Armarsi o benedire
Tutti a chiedersi come farà il Papa a fermare il califfo. Boh
Due settimane dopo le parole del pontefice sui modi da usare per fermare i miliziani jihadisti che in Iraq perseguitano le minoranze cristiane e yazide, la stampa francese ancora s’interroga sul significato di quel “fermare l’aggressore ingiusto” ma “senza bombardarlo o fare la guerra”.
Roma. Due settimane dopo le parole del Papa sui modi da usare per fermare i miliziani jihadisti che in Iraq perseguitano le minoranze cristiane e yazide (parole pronunciate a braccio, durante la conferenza stampa aerea di ritorno dal viaggio in Corea), la stampa francese ancora s’interroga sul significato di quel “fermare l’aggressore ingiusto” ma “senza bombardarlo o fare la guerra”, concetto ben scandito – quasi sillaba per sillaba – da Francesco. Il Monde, a cavallo di Ferragosto, aveva già bollato come “fallimentare” la risposta della diplomazia vaticana, giudicata troppo lenta nel predisporre una risposta adeguata all’avanzata del risorto Califfato, sottolineando che perfino l’osservatore all’Onu di Ginevra, mons. Silvano Maria Tomasi, aveva detto che “un’azione militare forse in questo momento è necessaria”, mentre altri nella curia romana preferivano puntare sulla “multilateralità” e comunque sull’esclusione del ricorso alle armi in ogni caso, anche a protezione delle popolazioni costrette all’esodo. Per il filosofo e studioso di scienze religiose Jean-Sébastien Philippart, interpellato dal Figaro – che ha definito “troppo timida” la reazione del Pontefice –, stando alle parole del Papa “si tratterebbe di agire con violenza contro l’aggressore ma senza usare la violenza. Si vede in modo chiaro, qui, che Francesco si riferisce in maniera imbarazzata alla dottrina della guerra giusta, ma rifiutando di assumerne la dimensione bellica”. Secondo Philippart, Bergoglio si rifà ad Agostino, ed è convinto che non sia sufficiente per il soldato “conformarsi agli ordini”, bensì è indispensabile che “agisca senza odio nei confronti del nemico. In altre parole, il modo di fermare il nemico è importante quanto il risultato. Da qui, l’importanza di valutare i mezzi per una coscienza illuminata”.

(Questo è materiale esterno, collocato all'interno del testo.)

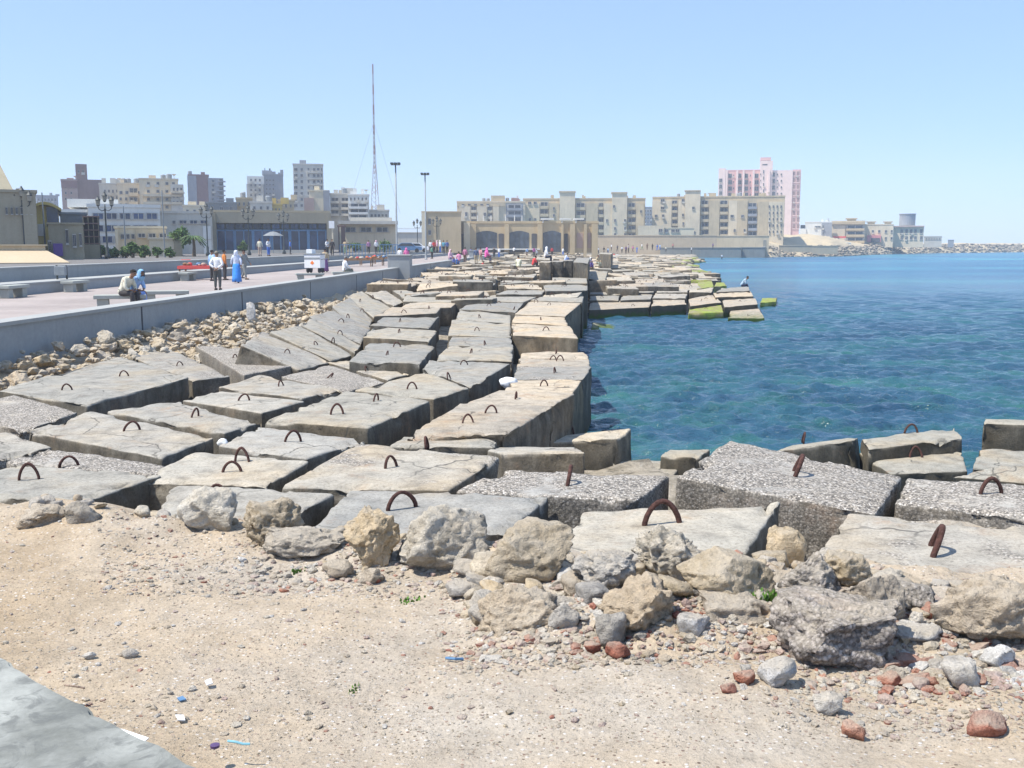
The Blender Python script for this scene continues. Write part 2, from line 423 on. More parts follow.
# promenade paving, street, headland
def pave():
    t = NT('pink_paving'); a = t.noise(.3, 5); b = t.noise(3, 5)
    br = t.n('ShaderNodeTexBrick'); t.L(t.P, br.inputs['Vector']); br.inputs['Scale'].default_value = 1.6
    br.inputs['Color1'].default_value = (.37, .315, .29, 1); br.inputs['Color2'].default_value = (.345, .30, .275, 1); br.inputs['Mortar'].default_value = (.34, .30, .27, 1); br.inputs['Mortar Size'].default_value = .012
    col = t.mix(.7, br.outputs['Color'], t.ramp(a, [(.3, .72), (.7, 1.15)]), 'MULTIPLY')
    col = t.mix(.5, col, t.ramp(b, [(.3, .8), (.7, 1.12)]), 'MULTIPLY')
    return t.done(col, .9, None, .2)
M['pave'] = pave()
def strip(name, L0, L1, y0, y1, z, mat, n=2):
    v = [(lat(L0, y0), y0, z), (lat(L1, y0), y0, z), (lat(L1, y1), y1, z), (lat(L0, y1), y1, z)]
    return obj(name, mesh(name, v, [(0, 1, 2, 3)], [mat]))
kind(strip('promenade', L_STEP, L_PAR, -40, 300, PROM_Z, M['pave']), 'structure')
M['asphalt'] = plain('dusty_asphalt', (.16, .15, .14), .9, .2, .6, .2)
kind(strip('street', 3000, L_BACK, -60, 3000, STREET_Z, M['asphalt']), 'structure')

def long_wall(name, L, th, z0, z1, y0, y1, mat, label, cat, coping=None):
    mb = MB(); P = []
    for y in np.linspace(y0, y1, 40):
        P.append(y)
    V = []; Fc = []
    for y in P:
        for dx, z in ((0, z0), (th, z0), (th, z1), (0, z1)): V.append((lat(L, y)+dx-lat(L, y0), y-y0, z-z0))
    for i in range(len(P)-1):
        for k in range(4): Fc.append((i*4+k, i*4+(k+1) % 4, i*4+4+(k+1) % 4, i*4+4+k))
    Fc += [(3, 2, 1, 0), tuple(len(V)-4+k for k in range(4))]
    mb.add(V, Fc)
    root = empty(name, (lat(L, y0), y0, z0))
    mb.build('wall_body', mat, root)
    if coping:
        mc = MB(); V = []; Fc = []
        for y in P:
            for dx, z in ((-.05, z1+.003), (th+.05, z1+.003), (th+.05, z1+coping), (-.05, z1+coping)): V.append((lat(L, y)+dx-lat(L, y0), y-y0, z-z0))
        for i in range(len(P)-1):
            for k in range(4): Fc.append((i*4+k, i*4+(k+1) % 4, i*4+4+(k+1) % 4, i*4+4+k))
        Fc += [(3, 2, 1, 0), tuple(len(V)-4+k for k in range(4))]
        mc.add(V, Fc); mc.build('coping', M['kerb_grey'], root)
    return tag(root, label, cat)
Y_P1 = gp(427, 267.5, 2.5).y; Y_P2 = gp(508, 256.9, 2.5).y
# parapet facing the blocks: three runs between two pillars; joints as shallow dark strips
def parapet(y0, y1, label, joints):
    o = long_wall('parapet_wall', L_PAR+.0, .45, .6, 2.42, y0, y1, M['parapet'], label, 'wall', .08)
    o['group'] = 'seaward parapet of the promenade'
    for y in joints:
        MB().box(.448, y-y0-.035, .2, .462, y-y0+.035, 1.80).build('joint', M['dark'], o, (DIRX*(y-y0), 0, 0))
parapet(-20, Y_P1, 'grey concrete parapet nearest the viewer, running from the left edge to the tall pillar', [gp(120, 303, 2.5).y, 34.5, 44, 54, 62])
parapet(Y_P1+1.6, Y_P2, 'middle run of grey parapet between the two pillars beside the blocks', [85, 104])
parapet(Y_P2+1.6, 290, 'far run of grey parapet beyond the second pillar', [150])
def pillar(y, w, label):
    root = empty('parapet_pillar', (lat(L_PAR, y)-.25, y, .6))
    MB().box(0, 0, 0, w, 1.6, 2.66).build('shaft', M['parapet'], root, bevel=.02)
    MB().box(-.06, -.06, 2.664, w+.06, 1.66, 2.76).build('cap', M['kerb_grey'], root, bevel=.02)
    tag(root, label, 'pillar', 'square pillars on the seaward parapet')
pillar(Y_P1, 1.5, 'tall square grey pillar ending the nearest parapet run, beside a pink seated group')
pillar(Y_P2, 1.6, 'smaller looking square grey pillar farther along the parapet, left of the seated white figure')
long_wall('step_wall', L_STEP+.6, 1.2, 1.9, 2.42, -30, 290, M['parapet'], 'low grey step running along the landward side of the promenade', 'wall', .06)
long_wall('back_wall', L_BACK+.4, .5, 1.9, 3.0, -30, 96, M['parapet'], 'taller grey retaining wall behind the promenade on the left', 'wall', .06)
long_wall('back_wall', L_BACK+.4, .5, 1.9, 2.84, 97, 290, M['parapet'], 'farther lower stretch of grey retaining wall beyond the white cart', 'wall', .06)

# ------------------------------------------------------------------ sea
def seamat():
    t = NT('sea_water')
    sc = t.scale((.35, 1.0, 1.0)); a = t.noise(.05, 4, .55, sc); b = t.noise(.30, 5, .6, t.scale((.6, 1, 1))); y = t.sep()[1]
    col = t.ramp(b, [(.30, (.014, .048, .090)), (.48, (.022, .074, .120)), (.62, (.030, .108, .130)), (.75, (.044, .160, .125))])
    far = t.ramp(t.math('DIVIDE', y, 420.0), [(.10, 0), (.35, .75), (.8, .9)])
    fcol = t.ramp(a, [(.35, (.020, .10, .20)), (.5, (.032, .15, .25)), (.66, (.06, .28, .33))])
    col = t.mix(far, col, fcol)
    near = t.ramp(t.math('DIVIDE', y, 45.0), [(.3, 1), (.95, 0)])
    grn = t.ramp(t.noise(.5, 5, .6), [(.48, 0), (.66, .6)])
    col = t.mix(t.math('MULTIPLY', near, grn), col, (.03, .14, .07))
    w1 = t.noise(2.2, 5, .6, t.scale((.55, 1, 1))); w2 = t.noise(7, 4, .6, t.scale((.6, 1, 1))); w3 = t.noise(.55, 4, .6, t.scale((.5, 1, 1)))
    nn = t.bump(w3, .5, .25); nn = t.bump(w1, .9, .2, nn); nn = t.bump(w2, .9, .07, nn)
    t.b.inputs['IOR'].default_value = 1.33
    m = t.done(col, t.ramp(far, [(0, .10), (1, .30)]), nn, .42)
    t.L(t.ramp(t.math('DIVIDE', y, 300.0), [(.05, .5), (.7, .2)]), t.b.inputs['Specular IOR Level'])
    return m
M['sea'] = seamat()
rr = [9.0]
while rr[-1] < 5000:
    u_ = min(1, max(0, math.log(rr[-1]/45)/math.log(500/45))); rr.append(rr[-1]*(1+.0023+.022*u_*u_))
rr = np.array(rr); nr, nt = len(rr), 520; th = np.linspace(R(-25), R(95), nt)
TH, RR = np.meshgrid(th, rr); X = RR*np.sin(TH); Y = RR*np.cos(TH); Z = np.zeros_like(X)
dr = np.maximum(np.gradient(rr)[:, None]+0*RR, RR*R(120)/520*.6)
for k in range(46):
    lam = .34*(5.5**rng.random()**1.5); ang = R(195)+rng.normal(0, .75); kx, ky = math.sin(ang)*2*math.pi/lam, math.cos(ang)*2*math.pi/lam
    amp = .0108*lam**.6; ph = rng.random()*6.28
    Z += amp*np.sin(kx*X+ky*Y+ph+.9*np.sin(.21*X+.17*Y+k))*np.clip(lam/dr/3-.8, 0, 1)
sv = np.stack([X, Y, Z], -1).reshape(-1, 3)
i = np.arange((nr-1)*nt).reshape(nr-1, nt)[:, :-1].ravel(); sf = np.stack([i, i+1, i+nt+1, i+nt], -1)
me = bpy.data.meshes.new('sea'); me.vertices.add(len(sv)); me.vertices.foreach_set('co', sv.ravel())
me.loops.add(sf.size); me.loops.foreach_set('vertex_index', sf.ravel().astype(np.int32))
me.polygons.add(len(sf)); me.polygons.foreach_set('loop_start', np.arange(0, sf.size, 4, dtype=np.int32))
me.update(calc_edges=True); me.validate(); me.materials.append(M['sea'])
me.polygons.foreach_set('use_smooth', np.ones(len(me.polygons), dtype=bool))
kind(obj('sea', me), 'structure')
# ------------------------------------------------------------------ concrete blocks
ZX = [0, 6, 9, 11, 13, 17, 22, 30, 45, 52, 60, 400]
ZY = [2.12, 2.1, 2.05, 1.92, 1.78, 1.58, 1.47, 1.47, 1.6, 1.85, 1.9, 1.9]
def zdef(x, y):
    z = 1.9
    for _ in range(12):
        r = ray(x, y); D = r[1]*(z-CAM_Z)/r[2]; z = .5*z + .5*float(np.interp(D, ZX, ZY))
    return z
_tmpl = {}
def cube_template(n):
    if n in _tmpl: return _tmpl[n]
    t = np.concatenate([[-1, -.97, -.9], np.linspace(-.9, .9, n+1)[1:-1], [.9, .97, 1]])
    vs = {}; V = []; Fc = []
    def vid(p):
        k = tuple(round(q, 5) for q in p)
        if k not in vs: vs[k] = len(V); V.append(k)
        return vs[k]
    for ax in range(3):
        for s in (-1, 1):
            for i in range(len(t)-1):
                for j in range(len(t)-1):
                    q = []
                    for a, b in ((i, j), (i+1, j), (i+1, j+1), (i, j+1)):
                        p = [0, 0, 0]; p[ax] = s; p[(ax+1) % 3] = t[a]; p[(ax+2) % 3] = t[b]; q.append(vid(p))
                    Fc.append(tuple(q if s > 0 else q[::-1]))
    _tmpl[n] = (np.array(V), Fc); return _tmpl[n]

def slab_mesh(T, th, n, seed, rough=1.0, r=.05, chip=1.0, down=None):
    """T: four top corners (near-left, near-right, far-right, far-left); returns mesh data about the centroid"""
    T = np.array([list(p) for p in T]); c = T.mean(0)
    nrm = np.cross(T[1]-T[0], T[3]-T[0]); nrm /= np.linalg.norm(nrm)
    if nrm[2] < 0: nrm = -nrm
    dn = -nrm*th if down is None else np.array(down)
    U, Fc = cube_template(n)
    s = np.array([np.linalg.norm(T[1]-T[0])/2, np.linalg.norm(T[3]-T[0])/2, th/2])
    r = min(r, .4*s.min())
    q = U*s; inner = np.clip(q, -(s-r), s-r); d = q-inner; L = np.linalg.norm(d, axis=1, keepdims=True); d = d/np.maximum(L, 1e-9)
    q = inner + d*r; u = q/s
    a = (u[:, :1]+1)/2; b = (u[:, 1:2]+1)/2; w = (1-u[:, 2:3])/2
    P = (1-a)*(1-b)*T[0] + a*(1-b)*T[1] + a*b*T[2] + (1-a)*b*T[3] + w*dn
    ex = (T[1]-T[0])/np.linalg.norm(T[1]-T[0]); ey = np.cross(nrm, ex)
    D = d[:, :1]*ex + d[:, 1:2]*ey + d[:, 2:3]*nrm
    so = seed*3.71
    edge_n = (np.abs(U) > .88).sum(1)
    k = fbm(P*1.1+so, 1, 3)*.012*rough + fbm(P*5+so, 4, 4)*.008*rough
    ch = np.clip(fbm(P*2.6+so, 11, 4)-.22, 0, 1)*.13*chip*(edge_n >= 2)
    ch2 = np.clip(fbm(P*9+so, 15, 3)-.1, 0, 1)*.035*chip*(edge_n >= 2)
    P = P + D*(k-ch-ch2)[:, None]
    return P-c, Fc, Vector(c), Vector(nrm)

def hook_mesh(var):
    rg = random.Random(var); w = .115+.02*rg.random(); h = .165+.03*rg.random(); lean = rg.uniform(-.04, .04)
    pts = [(-w, 0, -.06)]
    for i in range(11):
        t = math.pi*i/10; pts.append((-w*math.cos(t)*(1-.22*math.sin(t)), lean*math.sin(t), .02+(h-.02)*math.sin(t)))
    pts.append((w, 0, -.06))
    mb = MB().tube(pts, .021, 8); me = mesh('lifting_hook', mb.v, mb.f, [M['rust']], True); return me
HOOKS = [hook_mesh(i) for i in range(6)]
QUADS = []; NBLOCK = [0]
BG = 'concrete breakwater blocks'
def block(q, label, hooks=(), z=None, dz=0.0, th=1.25, m='conc', n=None, gap=.985, rough=1.0, chip=1.0, group=BG):
    z0 = z
    if z is None:
        z = zdef(sum(p[0] for p in q)/4, sum(p[1] for p in q)/4)+dz
    zs = z if isinstance(z, (list, tuple)) else [z]*4
    T = [gp(p[0], p[1], zz) for p, zz in zip(q, zs)]
    if not isinstance(z, (list, tuple)) and dz <= .06 and z0 is None:
        T[3] = T[3]+(T[3]-T[0])*.07; T[2] = T[2]+(T[2]-T[1])*.07
    c = sum(T, Vector())/4; T = [c+(p-c)*gap for p in T]
    D = c.y
    if n is None: n = 26 if D < 9 else 16 if D < 14 else 9 if D < 24 else 5
    NBLOCK[0] += 1
    v, f, c, nr_ = slab_mesh(T, th, n, NBLOCK[0], rough, .028 if D < 30 else .04, chip)
    o = obj('concrete_block', mesh('concrete_block', v, f, [M[m]], True), None, c)
    tag(o, label, 'concrete block', group)
    for h in hooks:
        r = Vector(ray(h[0], h[1])); t = (c-Vector((0, 0, CAM_Z))).dot(nr_)/r.dot(nr_); P = Vector((0, 0, CAM_Z))+r*t
        if (P-c).length > 4: P = c.copy()
        hk = obj('lifting_hook', HOOKS[(NBLOCK[0]*3+int(h[0])) % 6], o, P-c, (0, 0, R(h[2] if len(h) > 2 else 0)))
        sc = (h[3] if len(h) > 3 else .62); hq = random.Random(NBLOCK[0]*31+int(h[1])); hk.scale = (sc*hq.uniform(.8, 1.12), sc, sc*hq.uniform(.78, 1.12)); hk.rotation_euler.x = hq.gauss(0, .16); hk.rotation_euler.y = hq.gauss(0, .1)
    QUADS.append(q)
    return o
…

Il fronte tedesco sulla “guerra giusta”
Il problema è che, trattandosi di valutazione soggettiva, le conclusioni poi possono divergere e, in qualche caso, anche dar luogo a contrasti tutt’altro che graditi ai vescovi delle chiese autoctone irachene che invocano d’agire in fretta per debellare – “far sparire”, ha detto il cardinale arcivescovo di Lione, Philippe Barbarin – l’Isis e i suoi tagliagole di nero vestiti. E’ il caso della Germania, dove non tutti tra i movimenti cattolici sembrano condividere la linea decisa dalla locale conferenza episcopale e illustrata dal cardinale Reinhard Marx, capo dei vescovi tedeschi: davanti alle milizie di al Baghdadi si deve agire “con tutti i mezzi a disposizione”, tanto che il cardinale Rainer Woelki, prossimo arcivescovo di Colonia, invitava la cancelleria di Berlino a muoversi di conseguenza. Posizione subito deplorata dal movimento pacifista Pax Christi, fondato in Italia dall’allora mons.
Giovanni Battista Montini negli anni Cinquanta, che conferma la netta opposizione alla fornitura di armi ai curdi schierati in prima linea contro la minaccia jihadista. La maniera per rispondere al califfo e ai suoi sodali, ha spiegato il portavoce del movimento, Harald Hellstern, deve fondarsi innanzitutto sull’invio di aiuti umanitari, quindi si debbono “fare pressioni sulla Turchia, l’Arabia saudita e il Qatar, in modo che rivedano il loro sostegno allo stato islamico”. L’ordinario militare tedesco, mons. Franz Josef Overbeck, tirando le somme del confronto, ha osservato che “è un dilemma in cui solo una cosa è chiara: che non fare niente non è una soluzione”. Un po’ come da tempo vanno dicendo le massime autorità religiose cristiane del vicino oriente, a cominciare dal patriarca caldeo di Baghdad, mons. Sako.